Universal behavior of highly-confined heat flow in semiconductor nanosystems: from nanomeshes to metalattices

TL;DR

This paper investigates how nanoscale confinement affects heat flow in silicon nanostructures, revealing a universal behavior that can be modeled by separating geometric and viscous contributions, applicable across various nanosystems.

Contribution

The authors develop a universal theory for phonon transport in highly-confined silicon nanosystems, combining experimental and simulation data to explain reduced thermal conductivity.

Findings

Thermal conductivity is significantly reduced in nanoscale silicon structures.

A new universal model separates geometric permeability and viscous effects.

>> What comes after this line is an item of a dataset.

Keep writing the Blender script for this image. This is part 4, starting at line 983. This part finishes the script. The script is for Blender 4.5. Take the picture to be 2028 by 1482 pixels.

The theory applies broadly to different silicon nanostructures.

Abstract

Nanostructuring on length scales corresponding to phonon mean free paths provides control over heat flow in semiconductors and makes it possible to engineer their thermal properties. However, the influence of boundaries limits the validity of bulk models, while first principles calculations are too computationally expensive to model real devices. Here we use extreme ultraviolet beams to study phonon transport dynamics in a 3D nanostructured silicon metalattice with deep nanoscale feature size, and observe dramatically reduced thermal conductivity relative to bulk. To explain this behavior, we develop a predictive theory wherein thermal conduction separates into a geometric permeability component and an intrinsic viscous contribution, arising from a new and universal effect of nanoscale confinement on phonon flow. Using experiments and atomistic simulations, we show that our theory applies to a general set of highly-confined silicon nanosystems, from metalattices, nanomeshes, porous nanowires to nanowire networks, of great interest for next-generation energy-efficient devices.